Only the number is needed: how many lines of the records include "scene"?
▶
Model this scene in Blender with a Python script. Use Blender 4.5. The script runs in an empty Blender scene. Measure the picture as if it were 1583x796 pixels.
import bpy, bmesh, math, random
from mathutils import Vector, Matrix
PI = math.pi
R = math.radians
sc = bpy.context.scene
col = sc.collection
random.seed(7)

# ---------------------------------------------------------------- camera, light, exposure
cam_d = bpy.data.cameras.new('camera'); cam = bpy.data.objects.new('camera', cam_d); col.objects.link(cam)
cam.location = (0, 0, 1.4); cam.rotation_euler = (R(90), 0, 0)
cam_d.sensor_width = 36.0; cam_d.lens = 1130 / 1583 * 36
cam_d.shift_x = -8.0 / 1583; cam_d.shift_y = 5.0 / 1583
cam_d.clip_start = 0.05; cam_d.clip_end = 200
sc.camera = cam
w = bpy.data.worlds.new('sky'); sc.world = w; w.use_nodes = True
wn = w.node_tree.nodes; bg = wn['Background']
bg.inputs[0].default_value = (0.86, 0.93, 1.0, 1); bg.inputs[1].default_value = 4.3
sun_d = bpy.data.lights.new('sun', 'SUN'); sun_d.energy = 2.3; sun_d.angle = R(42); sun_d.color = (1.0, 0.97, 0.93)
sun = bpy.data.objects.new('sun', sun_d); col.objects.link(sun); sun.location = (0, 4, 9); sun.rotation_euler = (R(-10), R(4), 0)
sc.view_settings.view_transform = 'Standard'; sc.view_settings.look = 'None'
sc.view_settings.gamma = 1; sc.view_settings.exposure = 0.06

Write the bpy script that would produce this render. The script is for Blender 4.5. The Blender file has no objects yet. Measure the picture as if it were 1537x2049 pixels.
◀
Worked solution
2